Collected material.
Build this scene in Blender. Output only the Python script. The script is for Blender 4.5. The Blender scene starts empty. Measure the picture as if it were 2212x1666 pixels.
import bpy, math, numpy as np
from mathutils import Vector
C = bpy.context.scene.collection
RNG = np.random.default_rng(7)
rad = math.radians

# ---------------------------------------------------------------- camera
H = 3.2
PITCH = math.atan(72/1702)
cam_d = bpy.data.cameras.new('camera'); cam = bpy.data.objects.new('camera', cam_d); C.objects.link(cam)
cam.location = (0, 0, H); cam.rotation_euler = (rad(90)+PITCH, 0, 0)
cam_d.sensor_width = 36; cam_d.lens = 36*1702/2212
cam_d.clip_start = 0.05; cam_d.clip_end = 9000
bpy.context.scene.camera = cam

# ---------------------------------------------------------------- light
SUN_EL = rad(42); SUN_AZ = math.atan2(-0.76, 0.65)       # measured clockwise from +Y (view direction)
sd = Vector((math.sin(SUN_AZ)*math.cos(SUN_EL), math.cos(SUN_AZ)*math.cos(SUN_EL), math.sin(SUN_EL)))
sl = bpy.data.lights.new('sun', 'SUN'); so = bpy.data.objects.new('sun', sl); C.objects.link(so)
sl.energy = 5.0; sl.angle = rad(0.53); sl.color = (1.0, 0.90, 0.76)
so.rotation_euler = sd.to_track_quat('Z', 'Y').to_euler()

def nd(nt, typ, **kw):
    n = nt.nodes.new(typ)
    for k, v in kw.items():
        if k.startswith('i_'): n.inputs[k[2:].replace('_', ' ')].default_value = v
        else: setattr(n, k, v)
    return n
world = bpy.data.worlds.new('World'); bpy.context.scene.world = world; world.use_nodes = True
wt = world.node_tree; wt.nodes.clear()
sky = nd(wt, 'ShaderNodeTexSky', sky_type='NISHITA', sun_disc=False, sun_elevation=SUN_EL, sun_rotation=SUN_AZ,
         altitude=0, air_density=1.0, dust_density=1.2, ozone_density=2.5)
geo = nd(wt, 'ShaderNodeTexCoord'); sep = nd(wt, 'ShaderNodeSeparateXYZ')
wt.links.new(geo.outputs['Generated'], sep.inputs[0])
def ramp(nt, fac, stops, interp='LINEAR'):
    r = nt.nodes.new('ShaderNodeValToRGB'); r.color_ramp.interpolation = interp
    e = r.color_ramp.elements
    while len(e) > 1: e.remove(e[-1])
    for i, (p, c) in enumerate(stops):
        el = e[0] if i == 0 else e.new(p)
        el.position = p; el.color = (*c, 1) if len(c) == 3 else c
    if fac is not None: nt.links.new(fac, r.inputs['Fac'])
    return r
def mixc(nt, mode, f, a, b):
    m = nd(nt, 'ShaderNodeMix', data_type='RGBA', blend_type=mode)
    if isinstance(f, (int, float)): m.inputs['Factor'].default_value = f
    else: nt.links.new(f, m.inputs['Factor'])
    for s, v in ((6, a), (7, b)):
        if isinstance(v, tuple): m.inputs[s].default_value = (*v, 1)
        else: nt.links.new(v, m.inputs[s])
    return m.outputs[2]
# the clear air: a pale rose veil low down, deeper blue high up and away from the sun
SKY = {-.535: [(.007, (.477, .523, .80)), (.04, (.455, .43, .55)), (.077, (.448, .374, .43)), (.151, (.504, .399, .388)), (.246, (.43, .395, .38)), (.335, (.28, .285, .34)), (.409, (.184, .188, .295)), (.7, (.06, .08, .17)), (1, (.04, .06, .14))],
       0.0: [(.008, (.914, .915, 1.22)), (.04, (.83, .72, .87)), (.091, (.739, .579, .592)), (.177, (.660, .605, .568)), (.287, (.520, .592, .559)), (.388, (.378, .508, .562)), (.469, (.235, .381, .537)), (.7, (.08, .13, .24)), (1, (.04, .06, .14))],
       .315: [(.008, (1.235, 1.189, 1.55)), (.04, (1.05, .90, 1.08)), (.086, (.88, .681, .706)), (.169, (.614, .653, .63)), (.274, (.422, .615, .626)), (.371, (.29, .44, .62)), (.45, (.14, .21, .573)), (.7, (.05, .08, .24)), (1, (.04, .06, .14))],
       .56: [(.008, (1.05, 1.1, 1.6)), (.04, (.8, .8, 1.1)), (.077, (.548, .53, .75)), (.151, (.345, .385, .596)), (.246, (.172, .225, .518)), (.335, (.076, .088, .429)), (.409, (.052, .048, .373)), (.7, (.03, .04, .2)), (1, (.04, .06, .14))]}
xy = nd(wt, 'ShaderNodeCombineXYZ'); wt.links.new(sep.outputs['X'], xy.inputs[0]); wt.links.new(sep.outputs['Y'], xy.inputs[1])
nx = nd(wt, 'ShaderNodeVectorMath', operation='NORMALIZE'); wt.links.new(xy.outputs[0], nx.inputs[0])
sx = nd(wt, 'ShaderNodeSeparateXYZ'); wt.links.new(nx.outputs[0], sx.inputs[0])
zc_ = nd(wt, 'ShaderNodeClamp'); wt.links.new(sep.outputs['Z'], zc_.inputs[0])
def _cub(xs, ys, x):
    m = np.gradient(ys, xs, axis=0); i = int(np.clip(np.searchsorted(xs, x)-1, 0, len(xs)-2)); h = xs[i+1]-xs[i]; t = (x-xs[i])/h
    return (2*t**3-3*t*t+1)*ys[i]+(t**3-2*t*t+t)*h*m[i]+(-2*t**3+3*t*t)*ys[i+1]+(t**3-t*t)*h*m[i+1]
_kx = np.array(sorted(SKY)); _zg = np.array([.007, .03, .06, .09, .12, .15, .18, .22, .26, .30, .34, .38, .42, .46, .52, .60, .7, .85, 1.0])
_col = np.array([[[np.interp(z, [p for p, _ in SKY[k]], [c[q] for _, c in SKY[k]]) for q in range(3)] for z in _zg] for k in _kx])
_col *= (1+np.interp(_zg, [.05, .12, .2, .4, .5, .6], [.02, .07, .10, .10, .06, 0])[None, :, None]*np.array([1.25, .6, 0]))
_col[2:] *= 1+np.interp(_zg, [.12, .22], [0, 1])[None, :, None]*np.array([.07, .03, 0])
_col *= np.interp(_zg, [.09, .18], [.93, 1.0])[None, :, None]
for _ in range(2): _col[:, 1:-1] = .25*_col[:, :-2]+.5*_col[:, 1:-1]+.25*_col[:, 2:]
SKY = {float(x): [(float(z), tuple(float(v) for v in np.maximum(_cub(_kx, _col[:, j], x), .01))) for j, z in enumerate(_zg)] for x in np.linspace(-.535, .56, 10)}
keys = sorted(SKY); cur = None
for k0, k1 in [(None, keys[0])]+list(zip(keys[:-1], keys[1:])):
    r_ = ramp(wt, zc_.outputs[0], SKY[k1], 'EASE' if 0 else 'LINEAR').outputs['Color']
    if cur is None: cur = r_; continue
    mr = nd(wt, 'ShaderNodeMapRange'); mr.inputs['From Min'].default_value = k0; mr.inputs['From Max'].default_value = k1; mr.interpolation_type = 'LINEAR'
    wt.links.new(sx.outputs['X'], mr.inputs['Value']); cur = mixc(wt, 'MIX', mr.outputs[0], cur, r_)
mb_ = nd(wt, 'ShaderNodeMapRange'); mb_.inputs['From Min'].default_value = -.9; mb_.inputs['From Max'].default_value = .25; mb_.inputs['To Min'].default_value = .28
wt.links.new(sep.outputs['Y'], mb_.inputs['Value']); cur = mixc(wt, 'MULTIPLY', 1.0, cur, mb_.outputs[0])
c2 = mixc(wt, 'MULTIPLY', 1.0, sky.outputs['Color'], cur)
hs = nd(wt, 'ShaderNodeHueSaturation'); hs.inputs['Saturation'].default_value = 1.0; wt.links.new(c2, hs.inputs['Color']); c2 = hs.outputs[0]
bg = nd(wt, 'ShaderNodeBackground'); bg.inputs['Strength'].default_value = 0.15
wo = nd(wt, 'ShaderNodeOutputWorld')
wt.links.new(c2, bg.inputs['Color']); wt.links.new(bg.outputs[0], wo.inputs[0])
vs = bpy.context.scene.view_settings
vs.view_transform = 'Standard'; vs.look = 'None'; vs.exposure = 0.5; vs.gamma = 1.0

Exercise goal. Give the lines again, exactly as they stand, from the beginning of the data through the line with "so.rotation_euler = sd.to_track_quat('Z', 'Y').to_euler()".

Final result.
Build this scene in Blender. Output only the Python script. The script is for Blender 4.5. The Blender scene starts empty. Measure the picture as if it were 2212x1666 pixels.
import bpy, math, numpy as np
from mathutils import Vector
C = bpy.context.scene.collection
RNG = np.random.default_rng(7)
rad = math.radians

# ---------------------------------------------------------------- camera
H = 3.2
PITCH = math.atan(72/1702)
cam_d = bpy.data.cameras.new('camera'); cam = bpy.data.objects.new('camera', cam_d); C.objects.link(cam)
cam.location = (0, 0, H); cam.rotation_euler = (rad(90)+PITCH, 0, 0)
cam_d.sensor_width = 36; cam_d.lens = 36*1702/2212
cam_d.clip_start = 0.05; cam_d.clip_end = 9000
bpy.context.scene.camera = cam

# ---------------------------------------------------------------- light
SUN_EL = rad(42); SUN_AZ = math.atan2(-0.76, 0.65)       # measured clockwise from +Y (view direction)
sd = Vector((math.sin(SUN_AZ)*math.cos(SUN_EL), math.cos(SUN_AZ)*math.cos(SUN_EL), math.sin(SUN_EL)))
sl = bpy.data.lights.new('sun', 'SUN'); so = bpy.data.objects.new('sun', sl); C.objects.link(so)
sl.energy = 5.0; sl.angle = rad(0.53); sl.color = (1.0, 0.90, 0.76)
so.rotation_euler = sd.to_track_quat('Z', 'Y').to_euler()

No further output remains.